> _WHAT YOU ARE ASKED TO DO_
Each line below should be quoted exactly, please.

> _DATA PROVIDED_
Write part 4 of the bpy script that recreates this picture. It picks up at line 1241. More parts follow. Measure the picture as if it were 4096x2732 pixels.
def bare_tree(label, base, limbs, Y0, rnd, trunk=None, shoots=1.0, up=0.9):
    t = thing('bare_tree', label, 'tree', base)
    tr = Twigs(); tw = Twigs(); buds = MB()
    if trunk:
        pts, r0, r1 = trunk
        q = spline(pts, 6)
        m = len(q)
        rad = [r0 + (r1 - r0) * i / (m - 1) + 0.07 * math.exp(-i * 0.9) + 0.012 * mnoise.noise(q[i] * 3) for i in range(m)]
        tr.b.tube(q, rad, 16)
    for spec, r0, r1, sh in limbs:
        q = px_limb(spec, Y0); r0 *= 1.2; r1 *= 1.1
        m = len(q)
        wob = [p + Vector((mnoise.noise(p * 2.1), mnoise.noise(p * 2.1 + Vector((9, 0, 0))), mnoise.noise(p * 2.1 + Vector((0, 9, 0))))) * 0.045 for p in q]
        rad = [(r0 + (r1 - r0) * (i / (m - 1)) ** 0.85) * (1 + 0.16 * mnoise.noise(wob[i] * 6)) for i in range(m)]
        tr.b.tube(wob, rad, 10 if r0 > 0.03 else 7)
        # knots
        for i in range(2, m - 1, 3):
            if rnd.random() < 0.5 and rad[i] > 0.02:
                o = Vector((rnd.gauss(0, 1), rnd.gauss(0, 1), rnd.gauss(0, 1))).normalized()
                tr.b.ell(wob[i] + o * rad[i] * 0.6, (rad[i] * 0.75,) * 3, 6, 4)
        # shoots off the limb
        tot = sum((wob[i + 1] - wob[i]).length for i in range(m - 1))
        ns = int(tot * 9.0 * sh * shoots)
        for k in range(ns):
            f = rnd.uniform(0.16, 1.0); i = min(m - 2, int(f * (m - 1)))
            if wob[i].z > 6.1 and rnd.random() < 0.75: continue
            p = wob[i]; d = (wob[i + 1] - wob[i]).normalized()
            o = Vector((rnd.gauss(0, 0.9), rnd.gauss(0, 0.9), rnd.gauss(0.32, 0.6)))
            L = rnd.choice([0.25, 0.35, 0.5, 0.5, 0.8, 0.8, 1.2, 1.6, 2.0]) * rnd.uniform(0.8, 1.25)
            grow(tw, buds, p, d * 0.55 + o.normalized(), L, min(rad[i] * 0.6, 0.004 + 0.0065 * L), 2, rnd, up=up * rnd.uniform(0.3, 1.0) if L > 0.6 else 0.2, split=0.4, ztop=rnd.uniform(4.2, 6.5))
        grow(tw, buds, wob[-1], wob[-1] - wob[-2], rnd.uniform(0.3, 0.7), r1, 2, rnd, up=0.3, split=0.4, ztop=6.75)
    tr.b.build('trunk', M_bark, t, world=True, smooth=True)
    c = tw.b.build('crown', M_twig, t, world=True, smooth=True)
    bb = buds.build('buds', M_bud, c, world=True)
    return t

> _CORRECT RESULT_
Write part 4 of the bpy script that recreates this picture. It picks up at line 1241. More parts follow. Measure the picture as if it were 4096x2732 pixels.
def bare_tree(label, base, limbs, Y0, rnd, trunk=None, shoots=1.0, up=0.9):
    t = thing('bare_tree', label, 'tree', base)
    tr = Twigs(); tw = Twigs(); buds = MB()
    if trunk:
        pts, r0, r1 = trunk
        q = spline(pts, 6)
        m = len(q)
        rad = [r0 + (r1 - r0) * i / (m - 1) + 0.07 * math.exp(-i * 0.9) + 0.012 * mnoise.noise(q[i] * 3) for i in range(m)]
        tr.b.tube(q, rad, 16)
    for spec, r0, r1, sh in limbs:
        q = px_limb(spec, Y0); r0 *= 1.2; r1 *= 1.1
        m = len(q)
        wob = [p + Vector((mnoise.noise(p * 2.1), mnoise.noise(p * 2.1 + Vector((9, 0, 0))), mnoise.noise(p * 2.1 + Vector((0, 9, 0))))) * 0.045 for p in q]
        rad = [(r0 + (r1 - r0) * (i / (m - 1)) ** 0.85) * (1 + 0.16 * mnoise.noise(wob[i] * 6)) for i in range(m)]
        tr.b.tube(wob, rad, 10 if r0 > 0.03 else 7)
        # knots
        for i in range(2, m - 1, 3):
            if rnd.random() < 0.5 and rad[i] > 0.02:
                o = Vector((rnd.gauss(0, 1), rnd.gauss(0, 1), rnd.gauss(0, 1))).normalized()
                tr.b.ell(wob[i] + o * rad[i] * 0.6, (rad[i] * 0.75,) * 3, 6, 4)
        # shoots off the limb
        tot = sum((wob[i + 1] - wob[i]).length for i in range(m - 1))
        ns = int(tot * 9.0 * sh * shoots)
        for k in range(ns):
            f = rnd.uniform(0.16, 1.0); i = min(m - 2, int(f * (m - 1)))
            if wob[i].z > 6.1 and rnd.random() < 0.75: continue
            p = wob[i]; d = (wob[i + 1] - wob[i]).normalized()
            o = Vector((rnd.gauss(0, 0.9), rnd.gauss(0, 0.9), rnd.gauss(0.32, 0.6)))
            L = rnd.choice([0.25, 0.35, 0.5, 0.5, 0.8, 0.8, 1.2, 1.6, 2.0]) * rnd.uniform(0.8, 1.25)
            grow(tw, buds, p, d * 0.55 + o.normalized(), L, min(rad[i] * 0.6, 0.004 + 0.0065 * L), 2, rnd, up=up * rnd.uniform(0.3, 1.0) if L > 0.6 else 0.2, split=0.4, ztop=rnd.uniform(4.2, 6.5))
        grow(tw, buds, wob[-1], wob[-1] - wob[-2], rnd.uniform(0.3, 0.7), r1, 2, rnd, up=0.3, split=0.4, ztop=6.75)
    tr.b.build('trunk', M_bark, t, world=True, smooth=True)
    c = tw.b.build('crown', M_twig, t, world=True, smooth=True)
    bb = buds.build('buds', M_bud, c, world=True)
    return t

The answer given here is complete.